Recent Accounting Pronouncements

Recent Accounting Pronouncements

 

The Company considers the applicability and impact of all Accounting Standards Updates (“ASUs”) issued by the FASB. In November 2024, the FASB issued ASU 2024-03, “Income Statement-Reporting Comprehensive Income-Expense Disaggregation Disclosures” (“ASU 2024-03”). ASU 2024-03 requires disclosure in the notes to the financial statements of specified information about certain costs and expenses. ASU 2024-03 is effective for fiscal years beginning after December 15, 2026, and for interim periods within fiscal years beginning after December 15, 2027. ASU 2024-03 should be applied either prospectively to financial statements issued for reporting periods after the effective date of this ASU or retrospectively to any or all prior periods presented in the financial statements. The Company is currently evaluating the impact of ASU 2024-03 on its disclosures.
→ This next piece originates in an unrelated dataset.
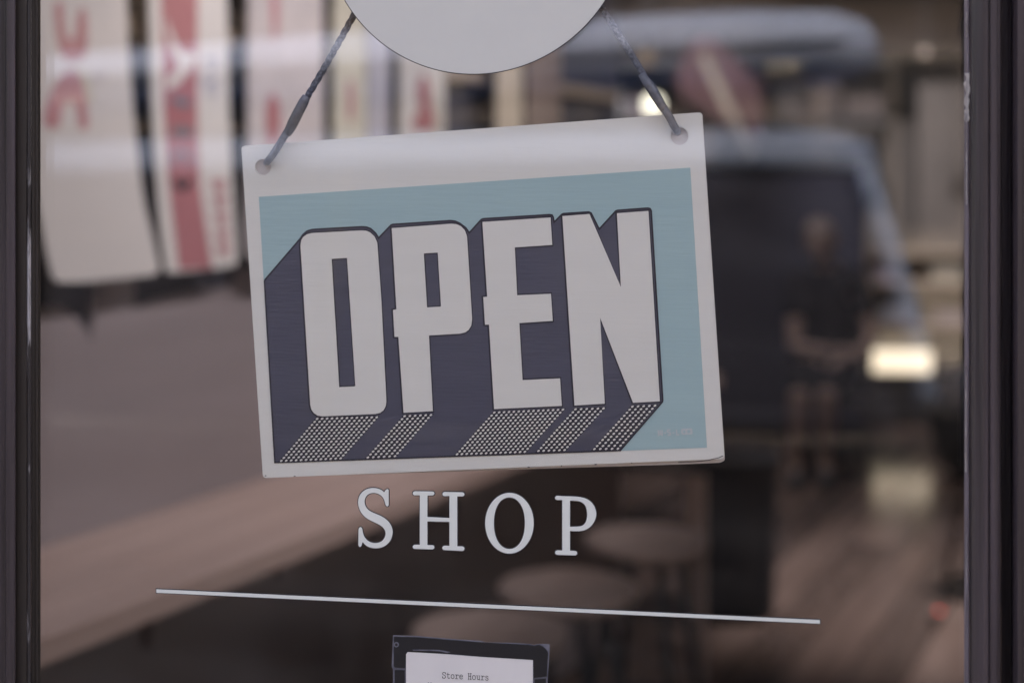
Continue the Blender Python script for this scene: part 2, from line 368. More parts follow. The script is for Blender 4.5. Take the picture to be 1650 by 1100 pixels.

There are no other accounting pronouncements which have been issued but are not yet effective that would have a material impact on the Company’s consolidated financial statements.

 

In December 2023, the FASB issued ASU 2023-09, “Income Taxes (Topic 740) – Improvements to Income Tax Disclosures” (“ASU 2023-09”). ASU 2023-09 requires that an entity, on an annual basis, disclose additional income tax information, primarily related to the rate reconciliation and income taxes paid. The amendment in the ASU is intended to enhance the transparency and decision usefulness of income tax disclosures. The ASU’s amendments are effective for annual periods beginning after December 15, 2024. The Company is currently evaluating the impact that adoption of ASU 2023-09 will have on its consolidated financial statements.